Congress passed IGRA to establish a framework for regulating gaming on Indian lands. See 25 U.S.C. § 2702. Under that framework, IGRA creates three classes of gaming. In re Indian Gaming Related Cases, 331 F.3d 1094, 1096-97 (9th Cir. 2003) (Coyote Valley II). Class III gaming, the kind at issue here, "includes the types of high-stakes games usually associated with Nevada-style gambling," and "is subject to a greater degree of federal-state regulation than either class I or class II gaming." Coyote Valley II, 331 F.3d at 1097; see also 25 U.S.C. § 2703(8) (defining "class III gaming"). In general, class III gaming may occur on Indian lands only if the activity is (1) authorized by an ordinance or resolution "adopted by the governing body of the Indian tribe having jurisdiction over such lands" and "approved by the Chairman" of the National Indian Gaming Commission ("the Chairperson"); (2) "located in a State that permits such gaming for any purpose by any person, organization, or entity"; and (3) "conducted in conformance with a Tribal-State compact entered into by the Indian tribe and the State . . . that is in effect." 25 U.S.C. § 2710(d)(1). Chemehuevi Indian Tribe v. Newsom, (9th Cir. 2019).
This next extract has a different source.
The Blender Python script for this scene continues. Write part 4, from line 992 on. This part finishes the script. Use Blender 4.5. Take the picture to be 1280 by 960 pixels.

To conduct class II gaming, an "Indian tribe" must adopt a "tribal ordinance" concerning the regulation of class II gaming, and submit the ordinance to the Chair of the Gaming Commission for approval. 25 U.S.C. § 2710(b). Frank's Landing Indian Community v. National Indian Gaming Commission, (9th Cir. 2019).
Class I gaming, which includes traditional Native American gaming, is always permitted[.] Com. of Mass. v. Wampanoag Tribe of Gay Head, 853 F. 3d 618 (1st Cir. 2017).